The connection between assets and illegal enterprise for which Nelson argues might be appropriate if the forfeiture proceeding was in rem, but it is not it is in personam. Like the forfeiture penalty in RICO at issue in Ginsburg, the forfeiture penalty incorporated in CCE Section 848 differs from civil forfeiture provisions in other federal statutes. Under the civil forfeiture statutes, the forfeiture proceeding is in rem, against the property, and, since the property being forfeited is itself considered the offender, the forfeiture is not part of the punishment for the criminal offense. Under CCE Section 848, however, the forfeiture is part of the criminal penalty against the individual. The proceeding is in personam against the defendant and the forfeiture is part of the punishment. See Ginsburg, 773 F.2d at 800; United States v.

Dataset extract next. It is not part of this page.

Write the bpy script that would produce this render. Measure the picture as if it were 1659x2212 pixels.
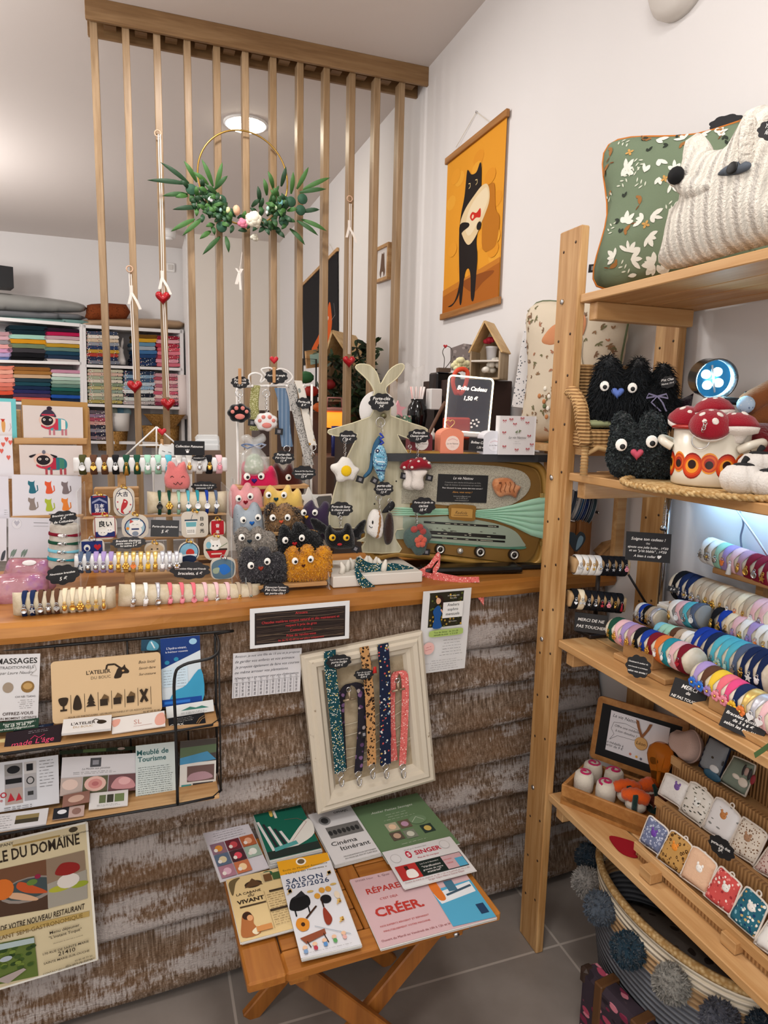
import bpy, bmesh, math, random
from mathutils import Vector as V, Matrix as M4, noise
from mathutils.geometry import delaunay_2d_cdt
random.seed(7)
SC=bpy.context.scene
for o in list(bpy.data.objects): bpy.data.objects.remove(o)
COL=SC.collection
sin,cos,pi=math.sin,math.cos,math.pi
# ---------------- camera ----------------
FPX,CX,CY,HC=1450.42,829.5,1106.0,1.5
_y,_p,_r=[math.radians(a) for a in (19.733,8.656,1.282)]
_f=V((sin(_y)*cos(_p),cos(_y)*cos(_p),-sin(_p)))
_a=V((cos(_y),-sin(_y),0)); _b=_a.cross(_f)
CR=cos(_r)*_a+sin(_r)*_b; CU=-sin(_r)*_a+cos(_r)*_b
cam=bpy.data.cameras.new('camera'); cam.sensor_fit='VERTICAL'; cam.sensor_height=24.0
cam.lens=FPX/2212*24.0; cam.clip_start=.02
co=bpy.data.objects.new('camera',cam); COL.objects.link(co)
m=M4((CR,CU,-_f)).transposed().to_4x4(); m.translation=(0,0,HC); co.matrix_world=m
SC.camera=co
# ---------------- light ----------------
SC.view_settings.view_transform='Standard'; SC.view_settings.look='None'
SC.view_settings.gamma=1; SC.view_settings.exposure=0.45
w=bpy.data.worlds.new('world'); SC.world=w; w.use_nodes=True
w.node_tree.nodes['Background'].inputs[0].default_value=(1,.98,.96,1)
w.node_tree.nodes['Background'].inputs[1].default_value=1.25
def area(loc,sx,sy,pw,col=(1,.96,.92),rot=(0,0,0),name='ceiling_light_glow'):
    l=bpy.data.lights.new(name,'AREA'); l.shape='RECTANGLE'; l.size=sx; l.size_y=sy
    l.energy=pw; l.color=col
    o=bpy.data.objects.new(name,l); COL.objects.link(o); o.location=loc; o.rotation_euler=rot
    return o
def bulb(loc,pw,r=.12,col=(1,.965,.93)):  # point fill out of view, added to brighten ceiling, walls and floor
    l=bpy.data.lights.new('unseen_fill_glow','POINT'); l.energy=pw; l.color=col; l.shadow_soft_size=r
    o=bpy.data.objects.new('unseen_fill_glow',l); COL.objects.link(o); o.location=loc
area((.35,.55,3.08),.45,.45,13)
area((.15,2.6,3.08),.25,.25,14)
bulb((-.9,-.3,2.55),32,.2); bulb((-1.3,2.9,2.6),26,.15); bulb((-1.7,5.3,2.5),60,.2)
# ---------------- helpers ----------------
def P(px,py,**k):
    d=(px-CX)*CR-(py-CY)*CU+FPX*_f; C=V((0,0,HC))
    i,v=[({'x':0,'y':1,'z':2}[a],b) for a,b in k.items()][0]
    return C+d*((v-C[i])/d[i])
def lin(h):
    if isinstance(h,(tuple,list)): return tuple(h)[:3]
    h=h.lstrip('#')
    if len(h)==3: h=''.join(c*2 for c in h)
    o=[]
    for i in (0,2,4):
        c=int(h[i:i+2],16)/255; o.append(c/12.92 if c<=.04045 else ((c+.055)/1.055)**2.4)
    return tuple(o)
MC={}
class NT:
    def __init__(s,name,rough=.6,metal=0,spec=.4):
        m=bpy.data.materials.new(name); m.use_nodes=True; s.m=m; s.t=m.node_tree
        s.b=s.t.nodes['Principled BSDF']; s.b.inputs['Roughness'].default_value=rough
        s.b.inputs['Metallic'].default_value=metal; s.b.inputs['Specular IOR Level'].default_value=spec
    def n(s,ty,**k):
        x=s.t.nodes.new('ShaderNode'+ty)
        for a,b in k.items():
            if a in x.inputs: x.inputs[a].default_value=b
            else: setattr(x,a,b)
        return x
    def l(s,a,b): s.t.links.new(a,b)
    def co(s,scale=(1,1,1),rot=(0,0,0),kind='Object'):
        c=s.n('TexCoord'); mp=s.n('Mapping'); mp.inputs['Scale'].default_value=scale; mp.inputs['Rotation'].default_value=rot
        s.l(c.outputs[kind],mp.inputs[0]); return mp.outputs[0]
    def ramp(s,fac,stops,interp='LINEAR'):
        r=s.n('ValToRGB'); e=r.color_ramp; e.interpolation=interp
        while len(e.elements)<len(stops): e.elements.new(.5)
        for el,(p,c) in zip(e.elements,stops): el.position=p; el.color=(*lin(c),1)
        s.l(fac,r.inputs[0]); return r.outputs[0]
    def mix(s,fac,a,b,mode='MIX'):
        x=s.n('Mix',data_type='RGBA',blend_type=mode)
        for v,i in ((fac,0),(a,6),(b,7)):
            if hasattr(v,'links'): s.l(v,x.inputs[i])
            else: x.inputs[i].default_value=v if i==0 else (*lin(v),1)
        return x.outputs[2]
    def base(s,c):
        if hasattr(c,'links'): s.l(c,s.b.inputs['Base Color'])
        else: s.b.inputs['Base Color'].default_value=(*lin(c),1)
    def bump(s,h,st=.3,d=.002):
        b=s.n('Bump',Strength=st,Distance=d); s.l(h,b.inputs['Height']); s.l(b.outputs[0],s.b.inputs['Normal'])
    def noise(s,vec,scale=5,detail=4,rough=.55):
        x=s.n('TexNoise',Scale=scale,Detail=detail,Roughness=rough); s.l(vec,x.inputs['Vector']); return x.outputs['Fac']
    def vor(s,vec,scale=5,out='Distance',feat='F1',rnd=1):
        x=s.n('TexVoronoi',feature=feat,Scale=scale,Randomness=rnd); s.l(vec,x.inputs['Vector']); return x.outputs[out] if out else x
def C(c,rough=.6,metal=0,spec=.4):
    k=('c',c,rough,metal,spec)
    if k not in MC:
        t=NT('paint_'+str(c).strip('#'),rough,metal,spec); t.base(c); MC[k]=t.m
    return MC[k]
def paper(c): return C(c,.75,0,.2)
def glow(c,st):
    k=('g',c,st)
    if k not in MC:
        t=NT('glow',.5); t.base(c); t.b.inputs['Emission Color'].default_value=(*lin(c),1); t.b.inputs['Emission Strength'].default_value=st; MC[k]=t.m
    return MC[k]
def glass(c='#ffffff',rough=.03,ior=1.25,alpha=None):
    k=('gl',c,rough,alpha)
    if k not in MC:
        t=NT('clear_film',rough,0,.5); t.base(c)
        if alpha is None: t.b.inputs['Transmission Weight'].default_value=1; t.b.inputs['IOR'].default_value=ior
        else: t.b.inputs['Alpha'].default_value=alpha
        MC[k]=t.m
    return MC[k]
def cloth(c,sc=900,st=.25,rough=.9,c2=None):
    k=('cl',c,sc,st,c2)
    if k not in MC:
        t=NT('fabric',rough,0,.15); v=t.co()
        n=t.noise(v,sc,2); 
        if c2: t.base(t.mix(t.ramp(t.noise(v,sc/12,3),[(.42,'#000'),(.58,'#fff')]),c,c2))
        else: t.base(c)
        t.bump(n,st,.0015); MC[k]=t.m
    return MC[k]
def wood(c1,c2,axis='x',sc=14,rough=.5,st=.12,knots=0,c3=None):
    k=('w',c1,c2,axis,sc,rough,knots)
    if k not in MC:
        t=NT('wood_grain',rough,0,.35)
        s={'x':(.07,1,1),'y':(1,.07,1),'z':(1,1,.07)}[axis]
        v=t.co(s); n=t.noise(v,sc,5,.6); n2=t.noise(v,sc*7,3)
        col=t.ramp(n,[(.3,c1),(.5,c2),(.62,c1),(.75,c2)])
        f=t.ramp(n2,[(.35,'#000'),(.7,'#fff')])
        col=t.mix(f,col,t.mix(.25,col,c1,'MULTIPLY'))
        if knots:
            d=t.vor(t.co({'x':(.35,1,1),'y':(1,.35,1),'z':(1,1,.35)}[axis]),knots)
            col=t.mix(t.ramp(d,[(.05,'#fff'),(.12,'#000')]),col,'#5a2f12')
        t.base(col); t.bump(n2,st,.001); MC[k]=t.m
    return MC[k]
def dots(base,cols,sc=120,r=.35,rough=.85,soft=.04,leaf=1.0,bump=True,r2=None):
    # printed cloth: scattered blotches, each cell its own colour
    k=('d',base,tuple(cols),sc,r,leaf,r2)
    if k not in MC:
        t=NT('printed_cloth',rough,0,.15); v=t.co((1,leaf,1),(0,.4,0) if leaf!=1 else (0,0,0))
        nz=t.n('TexNoise',Scale=sc*.8,Detail=2); t.l(v,nz.inputs['Vector'])
        vm=t.n('VectorMath',operation='MULTIPLY_ADD'); t.l(nz.outputs['Color'],vm.inputs[0]); vm.inputs[1].default_value=(.6/sc,)*3; t.l(v,vm.inputs[2])
        vo=t.vor(vm.outputs[0],sc,None); sep=t.n('SeparateColor'); t.l(vo.outputs['Color'],sep.inputs[0])
        n=len(cols); col=t.ramp(sep.outputs[0],[(i/n,c) for i,c in enumerate(cols)],'CONSTANT')
        st=[(r-soft,'#fff'),(r,'#000')]
        if r2: st=[(r2-soft,'#000'),(r2,'#fff')]+st
        t.base(t.mix(t.ramp(vo.outputs['Distance'],st),base,col))
        if bump: t.bump(t.noise(t.co(),900,2),.2,.001)
        MC[k]=t.m
    return MC[k]
def plush(c,c2=None,sc=260,st=.9):
    k=('p',c,c2,sc)
    if k not in MC:
        t=NT('plush',.95,0,.05); v=t.co(); n=t.noise(v,sc,4)
        if c2: t.base(t.mix(t.ramp(t.noise(v,sc/7,3),[(.42,'#000'),(.55,'#fff')]),c,c2))
        else: t.base(c)
        t.b.inputs['Sheen Weight'].default_value=.3
        t.bump(n,st,.004); MC[k]=t.m
    return MC[k]
SILVER=C('#c9c9c9',.25,1); GOLD=C('#e0b45a',.28,1); STEEL=C('#8d9096',.3,1)
BLACK=C('#0b0b0c',.5); WHITE=C('#f2f0ee',.6)
WM={}
def spline(p,n=4,closed=True):
    o=[]; L=len(p)
    for i in range(L if closed else L-1):
        g=(lambda j:V(p[j%L])) if closed else (lambda j:V(p[min(max(j,0),L-1)]))
        a,b,c,d=g(i-1),g(i),g(i+1),g(i+2)
        for k in range(n):
            t=k/n; o.append(.5*((2*b)+(c-a)*t+(2*a-5*b+4*c-d)*t*t+(3*b-a-3*c+d)*t**3))
    if not closed: o.append(V(p[-1]))
    return o
def frame(p0,p1,p2):
    # p0 bottom-left, p1 bottom-right, p2 top-left -> matrix (x right,y up,z towards viewer), w, h
    x=(p1-p0); w=x.length; x=x.normalized(); z=x.cross(p2-p0).normalized(); y=z.cross(x)
    m=M4((x,y,z)).transposed().to_4x4(); m.translation=p0
    return m,w,(p2-p0).dot(y)
def TR(loc,rz=0,rx=0,ry=0,s=1): return M4.Translation(V(loc))@M4.Rotation(rz,4,'Z')@M4.Rotation(ry,4,'Y')@M4.Rotation(rx,4,'X')@M4.Scale(s,4)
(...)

L'Hoste, 609 F.2d 796, 813 n. 15 (5th Cir. 1980), certiorari denied, 449 U.S. 883, 101 S.Ct. 104, 66 L.Ed. 2d 39; Reed, supra, at 747-748. Nelson therefore must forfeit the total amount of the proceeds of his smuggling activity, regardless of whether the specific dollars received from that activity are still in his possession.
The April 3, 1987 forfeiture judgment and the May 22, 1987 judgment of conviction are both affirmed.